Has the story peaked? That's the question posed by National Review's Byron York:

"Now that Obama has further distanced himself from Rev. Wright, I think you'll see a determined effort on the part of his campaign and its advocates in the press to declare the matter over . . .

"Watching Rev. Wright for the last few days, watching the fluidity with which he moved from educational theories to musical theories to racial theories, it's hard to believe that that material hasn't been in the sermons Obama has heard Wright preach over the last 20 years, so I'm skeptical about Obama's new outrage over Wright's words. At the very least, I'd like to know more about what Wright taught Obama."

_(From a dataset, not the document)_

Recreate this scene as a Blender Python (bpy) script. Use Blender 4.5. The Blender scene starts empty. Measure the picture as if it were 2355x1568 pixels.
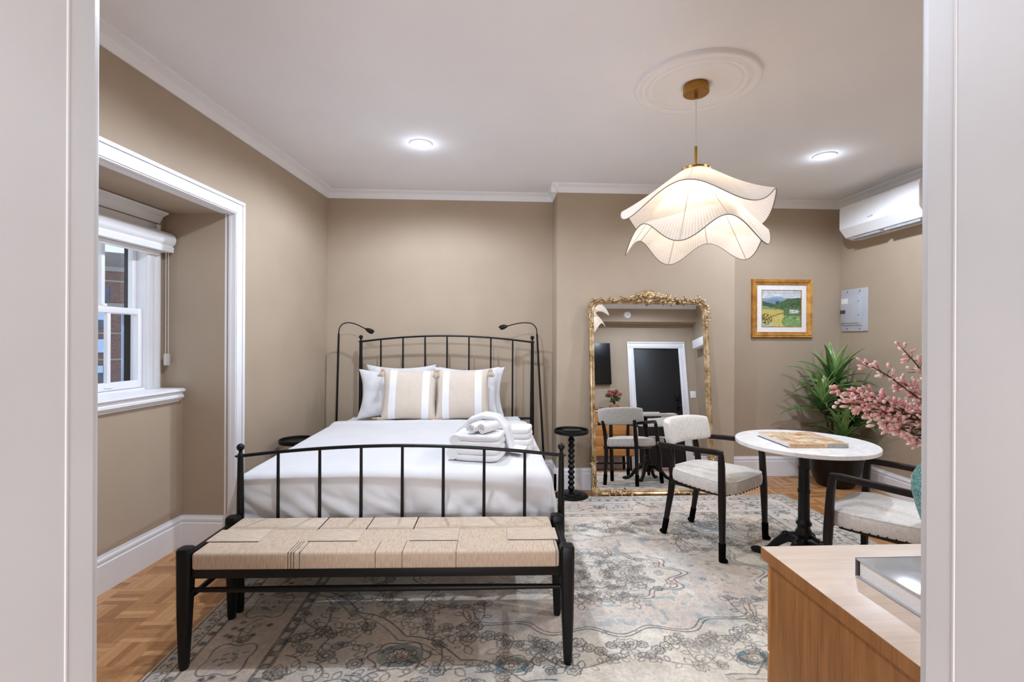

At Power Line, Paul Mirengoff wonders what took the senator so long:

"Obama's concession (finally) that Wright is beyond the pale arguably raises more acutely than ever the question of how this hatemongering crackpot could have been Obama's spiritual mentor for nearly 20 years."

Salon Editor Joan Walsh admits error in sizing up the reverend:

"I regret that I hedged my observation about Wright's narcissism. He may be wounded, but this is a man of enormous self-regard, and he's clearly trying to hurt Barack Obama. His national rehabilitation tour started fairly sympathetically with the Moyers conversation, but it's devolved into self-pity and self-glorification ever since. His Sunday night talk to the NAACP was mostly silly, from the questionable science behind his insistence that black children are right-brained (creative) while white children are left-brained (logical and analytical) to his mocking the way white people talk, dance, clap, worship and sing.

"I understand and agree with Wright's notion that 'different is not deficient,' but mocking white people, including JFK and LBJ, doesn't seem like the best way to get his point across (yes, he was talking to the NAACP, but he knew -- and relished -- that he had a national audience). At his Monday speech he insisted attacks on him were really an attack on the black church, a typically Wright-centric view of the world, while his security was reportedly provided by the Nation of Islam.

"Let me say that I don't believe Barack Obama believes any of the offensive things Wright said or reiterated on his revenge tour: that the government gave black people AIDS, that the black and white children are different in the way Wright says, that 9/11 was an example of Jesus' teaching 'Do unto others as you would have them do unto you.' But questions will dog Obama about how someone with his expansive view of racial justice sat in a pew listening to Wright for 20 years.

"Unfortunately, Obama's best defense is probably a politically unpalatable truth: He didn't pay that much attention."